Data extracted from a collection =>
====================

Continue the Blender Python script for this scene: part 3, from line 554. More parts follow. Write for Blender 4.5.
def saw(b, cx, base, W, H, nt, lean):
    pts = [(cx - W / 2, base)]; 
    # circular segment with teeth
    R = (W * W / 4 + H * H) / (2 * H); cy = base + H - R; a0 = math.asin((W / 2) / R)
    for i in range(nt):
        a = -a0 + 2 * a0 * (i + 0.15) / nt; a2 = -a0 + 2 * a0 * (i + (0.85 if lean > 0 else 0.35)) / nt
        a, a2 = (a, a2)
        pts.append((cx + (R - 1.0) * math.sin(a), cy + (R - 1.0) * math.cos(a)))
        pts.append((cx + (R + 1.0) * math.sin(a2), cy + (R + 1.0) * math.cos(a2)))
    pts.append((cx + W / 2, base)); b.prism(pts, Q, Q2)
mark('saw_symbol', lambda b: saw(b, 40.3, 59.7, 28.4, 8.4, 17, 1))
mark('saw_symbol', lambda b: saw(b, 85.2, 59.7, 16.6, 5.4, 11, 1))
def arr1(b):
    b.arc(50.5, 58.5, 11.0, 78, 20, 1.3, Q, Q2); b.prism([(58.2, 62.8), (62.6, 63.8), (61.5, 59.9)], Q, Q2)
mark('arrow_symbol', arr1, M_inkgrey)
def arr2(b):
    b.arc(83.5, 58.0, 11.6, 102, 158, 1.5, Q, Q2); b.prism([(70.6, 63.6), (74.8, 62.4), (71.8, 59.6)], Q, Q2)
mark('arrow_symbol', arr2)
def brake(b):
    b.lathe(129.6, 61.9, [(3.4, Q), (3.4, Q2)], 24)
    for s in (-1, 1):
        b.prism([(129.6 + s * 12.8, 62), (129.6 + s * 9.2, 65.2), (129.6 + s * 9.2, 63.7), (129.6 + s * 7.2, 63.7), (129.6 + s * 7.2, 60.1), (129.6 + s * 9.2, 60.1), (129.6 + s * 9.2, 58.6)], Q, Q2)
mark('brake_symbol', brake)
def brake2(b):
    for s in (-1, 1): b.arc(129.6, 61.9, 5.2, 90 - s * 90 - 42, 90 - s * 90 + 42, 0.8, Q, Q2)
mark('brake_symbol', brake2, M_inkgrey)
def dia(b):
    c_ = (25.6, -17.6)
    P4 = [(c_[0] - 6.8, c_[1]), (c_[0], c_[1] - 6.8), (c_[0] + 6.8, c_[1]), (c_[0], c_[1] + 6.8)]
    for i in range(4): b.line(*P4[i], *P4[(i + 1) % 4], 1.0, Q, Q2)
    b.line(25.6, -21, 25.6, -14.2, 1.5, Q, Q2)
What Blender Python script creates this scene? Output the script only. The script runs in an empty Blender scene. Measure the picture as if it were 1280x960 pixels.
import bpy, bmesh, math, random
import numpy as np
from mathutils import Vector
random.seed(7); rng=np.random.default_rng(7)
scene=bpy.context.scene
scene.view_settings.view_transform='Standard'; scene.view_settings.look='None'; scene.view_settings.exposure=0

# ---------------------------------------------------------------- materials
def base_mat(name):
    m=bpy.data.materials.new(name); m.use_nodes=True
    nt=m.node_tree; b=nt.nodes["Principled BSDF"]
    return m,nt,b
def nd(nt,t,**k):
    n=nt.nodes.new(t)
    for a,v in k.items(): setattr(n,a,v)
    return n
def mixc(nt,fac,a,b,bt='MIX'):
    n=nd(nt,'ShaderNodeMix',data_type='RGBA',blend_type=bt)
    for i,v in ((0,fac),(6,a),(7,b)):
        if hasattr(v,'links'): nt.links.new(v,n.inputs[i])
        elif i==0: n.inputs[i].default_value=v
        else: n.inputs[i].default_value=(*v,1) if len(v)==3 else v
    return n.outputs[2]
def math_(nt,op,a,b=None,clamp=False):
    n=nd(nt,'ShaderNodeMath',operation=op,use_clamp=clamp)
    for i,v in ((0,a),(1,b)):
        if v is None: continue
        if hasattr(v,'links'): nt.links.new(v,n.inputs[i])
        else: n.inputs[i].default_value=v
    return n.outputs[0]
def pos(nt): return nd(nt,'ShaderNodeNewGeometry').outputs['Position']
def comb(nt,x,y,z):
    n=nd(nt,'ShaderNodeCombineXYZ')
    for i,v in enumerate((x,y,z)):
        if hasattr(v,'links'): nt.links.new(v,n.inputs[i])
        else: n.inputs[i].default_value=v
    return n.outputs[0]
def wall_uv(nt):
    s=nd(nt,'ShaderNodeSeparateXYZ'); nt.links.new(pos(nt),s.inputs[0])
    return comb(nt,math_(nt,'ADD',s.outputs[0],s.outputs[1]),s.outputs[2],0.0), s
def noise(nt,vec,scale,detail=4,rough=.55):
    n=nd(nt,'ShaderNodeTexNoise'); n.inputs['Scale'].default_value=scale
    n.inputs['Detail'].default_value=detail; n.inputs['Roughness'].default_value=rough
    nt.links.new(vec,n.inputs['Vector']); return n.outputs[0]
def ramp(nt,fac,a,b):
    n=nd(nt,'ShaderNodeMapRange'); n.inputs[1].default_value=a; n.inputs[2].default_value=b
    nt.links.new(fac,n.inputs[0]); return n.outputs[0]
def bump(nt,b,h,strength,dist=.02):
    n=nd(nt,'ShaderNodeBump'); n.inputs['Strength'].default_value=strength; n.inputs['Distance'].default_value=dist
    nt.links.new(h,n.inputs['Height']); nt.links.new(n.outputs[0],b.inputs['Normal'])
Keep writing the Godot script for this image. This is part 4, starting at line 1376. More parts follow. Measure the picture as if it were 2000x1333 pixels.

====================

The problem => The listing above must be transcribed exactly, line by line.

The answer =>
Continue the Blender Python script for this scene: part 3, from line 554. More parts follow. Write for Blender 4.5.
def saw(b, cx, base, W, H, nt, lean):
    pts = [(cx - W / 2, base)]; 
    # circular segment with teeth
    R = (W * W / 4 + H * H) / (2 * H); cy = base + H - R; a0 = math.asin((W / 2) / R)
    for i in range(nt):
        a = -a0 + 2 * a0 * (i + 0.15) / nt; a2 = -a0 + 2 * a0 * (i + (0.85 if lean > 0 else 0.35)) / nt
        a, a2 = (a, a2)
        pts.append((cx + (R - 1.0) * math.sin(a), cy + (R - 1.0) * math.cos(a)))
        pts.append((cx + (R + 1.0) * math.sin(a2), cy + (R + 1.0) * math.cos(a2)))
    pts.append((cx + W / 2, base)); b.prism(pts, Q, Q2)
mark('saw_symbol', lambda b: saw(b, 40.3, 59.7, 28.4, 8.4, 17, 1))
mark('saw_symbol', lambda b: saw(b, 85.2, 59.7, 16.6, 5.4, 11, 1))
def arr1(b):
    b.arc(50.5, 58.5, 11.0, 78, 20, 1.3, Q, Q2); b.prism([(58.2, 62.8), (62.6, 63.8), (61.5, 59.9)], Q, Q2)
mark('arrow_symbol', arr1, M_inkgrey)
def arr2(b):
    b.arc(83.5, 58.0, 11.6, 102, 158, 1.5, Q, Q2); b.prism([(70.6, 63.6), (74.8, 62.4), (71.8, 59.6)], Q, Q2)
mark('arrow_symbol', arr2)
def brake(b):
    b.lathe(129.6, 61.9, [(3.4, Q), (3.4, Q2)], 24)
    for s in (-1, 1):
        b.prism([(129.6 + s * 12.8, 62), (129.6 + s * 9.2, 65.2), (129.6 + s * 9.2, 63.7), (129.6 + s * 7.2, 63.7), (129.6 + s * 7.2, 60.1), (129.6 + s * 9.2, 60.1), (129.6 + s * 9.2, 58.6)], Q, Q2)
mark('brake_symbol', brake)
def brake2(b):
    for s in (-1, 1): b.arc(129.6, 61.9, 5.2, 90 - s * 90 - 42, 90 - s * 90 + 42, 0.8, Q, Q2)
mark('brake_symbol', brake2, M_inkgrey)
def dia(b):
    c_ = (25.6, -17.6)
    P4 = [(c_[0] - 6.8, c_[1]), (c_[0], c_[1] - 6.8), (c_[0] + 6.8, c_[1]), (c_[0], c_[1] + 6.8)]
    for i in range(4): b.line(*P4[i], *P4[(i + 1) % 4], 1.0, Q, Q2)
    b.line(25.6, -21, 25.6, -14.2, 1.5, Q, Q2)
What Blender Python script creates this scene? Output the script only. The script runs in an empty Blender scene. Measure the picture as if it were 1280x960 pixels.
import bpy, bmesh, math, random
import numpy as np
from mathutils import Vector
random.seed(7); rng=np.random.default_rng(7)
scene=bpy.context.scene
scene.view_settings.view_transform='Standard'; scene.view_settings.look='None'; scene.view_settings.exposure=0

# ---------------------------------------------------------------- materials
def base_mat(name):
    m=bpy.data.materials.new(name); m.use_nodes=True
    nt=m.node_tree; b=nt.nodes["Principled BSDF"]
    return m,nt,b
def nd(nt,t,**k):
    n=nt.nodes.new(t)
    for a,v in k.items(): setattr(n,a,v)
    return n
def mixc(nt,fac,a,b,bt='MIX'):
    n=nd(nt,'ShaderNodeMix',data_type='RGBA',blend_type=bt)
    for i,v in ((0,fac),(6,a),(7,b)):
        if hasattr(v,'links'): nt.links.new(v,n.inputs[i])
        elif i==0: n.inputs[i].default_value=v
        else: n.inputs[i].default_value=(*v,1) if len(v)==3 else v
    return n.outputs[2]
def math_(nt,op,a,b=None,clamp=False):
    n=nd(nt,'ShaderNodeMath',operation=op,use_clamp=clamp)
    for i,v in ((0,a),(1,b)):
        if v is None: continue
        if hasattr(v,'links'): nt.links.new(v,n.inputs[i])
        else: n.inputs[i].default_value=v
    return n.outputs[0]
def pos(nt): return nd(nt,'ShaderNodeNewGeometry').outputs['Position']
def comb(nt,x,y,z):
    n=nd(nt,'ShaderNodeCombineXYZ')
    for i,v in enumerate((x,y,z)):
        if hasattr(v,'links'): nt.links.new(v,n.inputs[i])
        else: n.inputs[i].default_value=v
    return n.outputs[0]
def wall_uv(nt):
    s=nd(nt,'ShaderNodeSeparateXYZ'); nt.links.new(pos(nt),s.inputs[0])
    return comb(nt,math_(nt,'ADD',s.outputs[0],s.outputs[1]),s.outputs[2],0.0), s
def noise(nt,vec,scale,detail=4,rough=.55):
    n=nd(nt,'ShaderNodeTexNoise'); n.inputs['Scale'].default_value=scale
    n.inputs['Detail'].default_value=detail; n.inputs['Roughness'].default_value=rough
    nt.links.new(vec,n.inputs['Vector']); return n.outputs[0]
def ramp(nt,fac,a,b):
    n=nd(nt,'ShaderNodeMapRange'); n.inputs[1].default_value=a; n.inputs[2].default_value=b
    nt.links.new(fac,n.inputs[0]); return n.outputs[0]
def bump(nt,b,h,strength,dist=.02):
    n=nd(nt,'ShaderNodeBump'); n.inputs['Strength'].default_value=strength; n.inputs['Distance'].default_value=dist
    nt.links.new(h,n.inputs['Height']); nt.links.new(n.outputs[0],b.inputs['Normal'])
Keep writing the Godot script for this image. This is part 4, starting at line 1376. More parts follow. Measure the picture as if it were 2000x1333 pixels.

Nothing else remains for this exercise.